I also don’t have a clue about the population of the United States or the planet. I have heard the numbers before, of course, but they never stick because I really have no idea what they mean. Before I google it, here are my wild stabs at these populations: There are 3 million people in the United States and 2 billion in the world.

Here are the true populations, according to the census bureau: There are 311 million people in the United States and almost 7 billion on the planet. I guarantee that I will forget these numbers tomorrow, because at the moment my brain is struggling to really understand the difference between my guesses and the truth.

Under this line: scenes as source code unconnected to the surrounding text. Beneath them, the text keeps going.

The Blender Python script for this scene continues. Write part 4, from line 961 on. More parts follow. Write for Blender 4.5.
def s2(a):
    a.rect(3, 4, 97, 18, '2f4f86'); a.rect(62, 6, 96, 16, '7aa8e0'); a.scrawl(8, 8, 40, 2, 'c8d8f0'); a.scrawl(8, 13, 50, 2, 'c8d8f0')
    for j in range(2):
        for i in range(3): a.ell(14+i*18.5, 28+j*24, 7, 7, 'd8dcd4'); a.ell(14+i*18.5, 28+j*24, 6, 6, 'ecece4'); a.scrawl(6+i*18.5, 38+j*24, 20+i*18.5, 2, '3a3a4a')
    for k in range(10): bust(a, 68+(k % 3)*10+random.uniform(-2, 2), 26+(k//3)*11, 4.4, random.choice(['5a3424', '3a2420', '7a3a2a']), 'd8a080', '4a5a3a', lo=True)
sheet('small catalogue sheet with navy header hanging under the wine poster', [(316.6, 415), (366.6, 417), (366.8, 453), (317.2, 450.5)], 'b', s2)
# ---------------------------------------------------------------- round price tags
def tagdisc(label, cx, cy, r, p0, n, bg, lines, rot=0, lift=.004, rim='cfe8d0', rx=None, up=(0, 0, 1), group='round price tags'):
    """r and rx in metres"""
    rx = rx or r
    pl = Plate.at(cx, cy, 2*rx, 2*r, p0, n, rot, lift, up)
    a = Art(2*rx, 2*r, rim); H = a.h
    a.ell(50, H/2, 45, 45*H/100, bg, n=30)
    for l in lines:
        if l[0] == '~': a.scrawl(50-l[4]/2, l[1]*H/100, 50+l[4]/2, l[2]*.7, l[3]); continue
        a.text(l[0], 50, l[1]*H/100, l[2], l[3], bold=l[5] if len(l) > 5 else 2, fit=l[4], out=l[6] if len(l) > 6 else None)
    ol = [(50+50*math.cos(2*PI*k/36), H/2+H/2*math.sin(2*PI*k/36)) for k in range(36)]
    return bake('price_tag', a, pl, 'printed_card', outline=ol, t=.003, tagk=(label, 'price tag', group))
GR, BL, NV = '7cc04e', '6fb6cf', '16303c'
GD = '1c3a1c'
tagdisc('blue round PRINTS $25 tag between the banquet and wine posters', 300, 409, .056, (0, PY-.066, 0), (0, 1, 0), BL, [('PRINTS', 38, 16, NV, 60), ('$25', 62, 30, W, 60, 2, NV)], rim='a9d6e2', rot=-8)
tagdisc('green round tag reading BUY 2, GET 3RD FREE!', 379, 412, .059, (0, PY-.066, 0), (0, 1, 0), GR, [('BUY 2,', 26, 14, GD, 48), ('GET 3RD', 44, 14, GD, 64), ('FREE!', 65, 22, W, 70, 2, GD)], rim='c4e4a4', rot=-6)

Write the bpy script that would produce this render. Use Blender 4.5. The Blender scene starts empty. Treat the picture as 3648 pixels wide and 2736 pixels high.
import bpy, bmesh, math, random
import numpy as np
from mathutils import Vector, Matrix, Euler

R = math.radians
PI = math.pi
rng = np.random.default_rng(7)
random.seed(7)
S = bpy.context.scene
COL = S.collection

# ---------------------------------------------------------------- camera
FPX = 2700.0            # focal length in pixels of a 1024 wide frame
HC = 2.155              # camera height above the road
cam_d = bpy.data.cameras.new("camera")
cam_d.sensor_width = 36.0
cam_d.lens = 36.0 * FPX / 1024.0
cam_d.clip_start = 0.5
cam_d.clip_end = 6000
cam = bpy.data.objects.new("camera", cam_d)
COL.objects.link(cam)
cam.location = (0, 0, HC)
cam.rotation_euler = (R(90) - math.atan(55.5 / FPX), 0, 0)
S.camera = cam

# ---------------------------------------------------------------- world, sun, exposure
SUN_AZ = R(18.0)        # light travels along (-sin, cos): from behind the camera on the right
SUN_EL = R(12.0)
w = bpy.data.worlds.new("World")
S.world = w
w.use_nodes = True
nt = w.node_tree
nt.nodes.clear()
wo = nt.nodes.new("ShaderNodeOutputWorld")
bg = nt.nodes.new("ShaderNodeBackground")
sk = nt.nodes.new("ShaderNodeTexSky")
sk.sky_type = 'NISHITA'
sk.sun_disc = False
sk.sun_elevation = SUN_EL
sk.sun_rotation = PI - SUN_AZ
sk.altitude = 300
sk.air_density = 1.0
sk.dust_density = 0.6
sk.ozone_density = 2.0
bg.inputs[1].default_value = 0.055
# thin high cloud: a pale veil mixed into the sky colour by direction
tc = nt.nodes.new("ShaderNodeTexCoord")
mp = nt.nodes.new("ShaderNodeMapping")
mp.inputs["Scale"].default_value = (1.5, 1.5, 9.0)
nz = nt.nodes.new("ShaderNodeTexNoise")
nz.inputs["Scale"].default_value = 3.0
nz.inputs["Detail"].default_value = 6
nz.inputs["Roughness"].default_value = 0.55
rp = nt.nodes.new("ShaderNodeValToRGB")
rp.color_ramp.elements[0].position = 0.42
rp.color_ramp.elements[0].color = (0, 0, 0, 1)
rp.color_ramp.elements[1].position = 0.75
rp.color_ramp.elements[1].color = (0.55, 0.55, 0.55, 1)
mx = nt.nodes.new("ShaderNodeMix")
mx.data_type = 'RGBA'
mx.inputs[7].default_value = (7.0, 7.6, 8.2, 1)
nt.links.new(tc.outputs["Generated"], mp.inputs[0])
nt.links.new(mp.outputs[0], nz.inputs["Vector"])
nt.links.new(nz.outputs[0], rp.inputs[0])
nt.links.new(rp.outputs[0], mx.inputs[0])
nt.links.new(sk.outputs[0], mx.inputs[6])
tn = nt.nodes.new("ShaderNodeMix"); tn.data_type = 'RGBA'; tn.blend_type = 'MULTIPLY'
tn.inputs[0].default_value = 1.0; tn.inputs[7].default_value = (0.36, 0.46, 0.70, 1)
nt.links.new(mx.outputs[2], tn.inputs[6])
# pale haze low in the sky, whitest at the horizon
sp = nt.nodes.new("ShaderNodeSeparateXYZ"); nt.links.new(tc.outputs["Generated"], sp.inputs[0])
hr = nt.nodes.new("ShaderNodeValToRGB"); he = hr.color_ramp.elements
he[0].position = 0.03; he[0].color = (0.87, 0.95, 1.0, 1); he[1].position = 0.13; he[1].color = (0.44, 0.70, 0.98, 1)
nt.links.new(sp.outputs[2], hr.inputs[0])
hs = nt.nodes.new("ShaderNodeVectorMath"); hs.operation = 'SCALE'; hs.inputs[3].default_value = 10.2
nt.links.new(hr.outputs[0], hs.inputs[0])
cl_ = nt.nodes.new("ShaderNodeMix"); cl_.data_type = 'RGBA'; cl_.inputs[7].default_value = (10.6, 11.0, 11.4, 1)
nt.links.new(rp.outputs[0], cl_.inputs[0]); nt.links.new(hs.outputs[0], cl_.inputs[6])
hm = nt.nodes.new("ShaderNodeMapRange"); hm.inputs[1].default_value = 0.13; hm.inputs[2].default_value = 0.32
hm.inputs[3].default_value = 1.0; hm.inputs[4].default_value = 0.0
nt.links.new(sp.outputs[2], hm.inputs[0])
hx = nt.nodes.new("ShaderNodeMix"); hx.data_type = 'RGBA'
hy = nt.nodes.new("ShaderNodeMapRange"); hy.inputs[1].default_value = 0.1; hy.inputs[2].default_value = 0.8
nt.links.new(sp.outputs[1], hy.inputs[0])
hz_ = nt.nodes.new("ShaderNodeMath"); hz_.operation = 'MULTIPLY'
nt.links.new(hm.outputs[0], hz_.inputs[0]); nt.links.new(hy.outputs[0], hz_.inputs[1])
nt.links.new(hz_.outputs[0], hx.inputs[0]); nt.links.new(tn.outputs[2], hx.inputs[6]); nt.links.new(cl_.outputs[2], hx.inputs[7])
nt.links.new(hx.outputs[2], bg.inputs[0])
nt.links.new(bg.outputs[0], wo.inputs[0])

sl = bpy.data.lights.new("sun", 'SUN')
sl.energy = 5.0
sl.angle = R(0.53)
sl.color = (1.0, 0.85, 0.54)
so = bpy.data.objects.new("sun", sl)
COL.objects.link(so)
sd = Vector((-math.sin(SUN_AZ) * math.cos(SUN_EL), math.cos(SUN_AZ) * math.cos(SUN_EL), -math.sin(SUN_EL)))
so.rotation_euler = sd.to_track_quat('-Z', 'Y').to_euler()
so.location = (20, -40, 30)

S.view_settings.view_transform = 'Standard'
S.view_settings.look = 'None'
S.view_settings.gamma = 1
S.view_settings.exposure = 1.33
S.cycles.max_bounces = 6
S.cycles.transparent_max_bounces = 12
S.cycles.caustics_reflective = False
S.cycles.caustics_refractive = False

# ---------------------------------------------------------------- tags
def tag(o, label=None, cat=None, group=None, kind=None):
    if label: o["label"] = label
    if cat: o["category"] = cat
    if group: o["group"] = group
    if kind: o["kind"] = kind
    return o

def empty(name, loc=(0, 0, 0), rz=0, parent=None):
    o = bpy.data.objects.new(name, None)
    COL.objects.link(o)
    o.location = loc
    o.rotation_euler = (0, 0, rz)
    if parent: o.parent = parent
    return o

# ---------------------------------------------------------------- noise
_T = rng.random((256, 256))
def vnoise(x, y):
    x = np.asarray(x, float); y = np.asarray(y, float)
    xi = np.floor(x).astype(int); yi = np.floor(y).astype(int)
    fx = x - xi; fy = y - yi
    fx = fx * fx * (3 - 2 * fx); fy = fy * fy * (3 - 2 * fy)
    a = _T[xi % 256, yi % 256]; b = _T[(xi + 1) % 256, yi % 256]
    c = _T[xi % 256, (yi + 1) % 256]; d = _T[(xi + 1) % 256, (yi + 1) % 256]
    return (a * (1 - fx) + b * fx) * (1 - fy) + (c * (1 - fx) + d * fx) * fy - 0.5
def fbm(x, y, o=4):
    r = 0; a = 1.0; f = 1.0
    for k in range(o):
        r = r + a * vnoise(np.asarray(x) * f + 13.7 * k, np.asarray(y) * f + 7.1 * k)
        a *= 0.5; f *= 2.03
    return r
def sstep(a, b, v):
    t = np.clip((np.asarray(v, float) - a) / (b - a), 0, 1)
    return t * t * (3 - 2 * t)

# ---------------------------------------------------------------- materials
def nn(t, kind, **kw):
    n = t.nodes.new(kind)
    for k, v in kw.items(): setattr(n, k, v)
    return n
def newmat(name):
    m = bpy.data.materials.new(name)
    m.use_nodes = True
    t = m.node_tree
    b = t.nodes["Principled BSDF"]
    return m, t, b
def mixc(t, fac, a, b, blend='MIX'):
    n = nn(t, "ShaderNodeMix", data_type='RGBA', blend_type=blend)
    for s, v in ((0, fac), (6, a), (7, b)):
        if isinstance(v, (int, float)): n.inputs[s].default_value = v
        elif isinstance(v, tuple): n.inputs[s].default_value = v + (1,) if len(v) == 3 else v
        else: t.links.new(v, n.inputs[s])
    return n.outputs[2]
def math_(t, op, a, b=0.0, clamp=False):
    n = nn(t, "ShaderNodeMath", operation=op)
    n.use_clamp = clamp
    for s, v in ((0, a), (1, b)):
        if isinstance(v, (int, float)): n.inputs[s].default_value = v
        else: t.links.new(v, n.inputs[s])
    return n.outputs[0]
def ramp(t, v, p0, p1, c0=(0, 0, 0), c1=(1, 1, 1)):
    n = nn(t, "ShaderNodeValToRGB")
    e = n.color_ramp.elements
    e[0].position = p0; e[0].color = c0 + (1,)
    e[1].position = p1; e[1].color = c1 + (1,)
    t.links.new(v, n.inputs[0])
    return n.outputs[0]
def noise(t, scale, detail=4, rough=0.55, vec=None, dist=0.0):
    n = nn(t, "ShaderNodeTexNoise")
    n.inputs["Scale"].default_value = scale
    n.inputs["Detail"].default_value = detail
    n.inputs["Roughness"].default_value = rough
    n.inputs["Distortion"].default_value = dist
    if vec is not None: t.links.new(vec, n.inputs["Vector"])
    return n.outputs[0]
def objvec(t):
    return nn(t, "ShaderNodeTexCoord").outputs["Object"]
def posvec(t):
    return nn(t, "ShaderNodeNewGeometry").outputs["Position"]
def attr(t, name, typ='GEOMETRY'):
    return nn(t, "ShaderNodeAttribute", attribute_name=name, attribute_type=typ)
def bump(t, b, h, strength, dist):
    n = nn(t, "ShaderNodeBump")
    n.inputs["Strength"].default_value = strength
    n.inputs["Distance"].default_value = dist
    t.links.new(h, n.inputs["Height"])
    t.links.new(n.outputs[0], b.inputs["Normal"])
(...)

While I understand that my own personal anecdotes are not proof of anything, I relate them to illustrate the kinds of struggles that kids (and the adults they become) will face if they don’t develop a good sense of large numbers. This is, in fact, the kind of math that is used in everyday life, and I wish I had learned it better. And that returns me to my original point: This is a hard thing to teach.

There are some curricula and books out there that make a very good start, but I’m always on the lookout for inspiration for ways we could teach a better sense of large numbers. I often count my steps while I’m running, so maybe I will see how long it takes me to run a million steps (not all in one day, of course). I’m not particularly interested in finding out how long it takes me, but I am interested in finding out if it helps me understand just how much 1,000,000 is.

And if any of you would like to donate $100 million to the cause so that I can see what it takes to spend that kind of money, that would be great too. Thanks.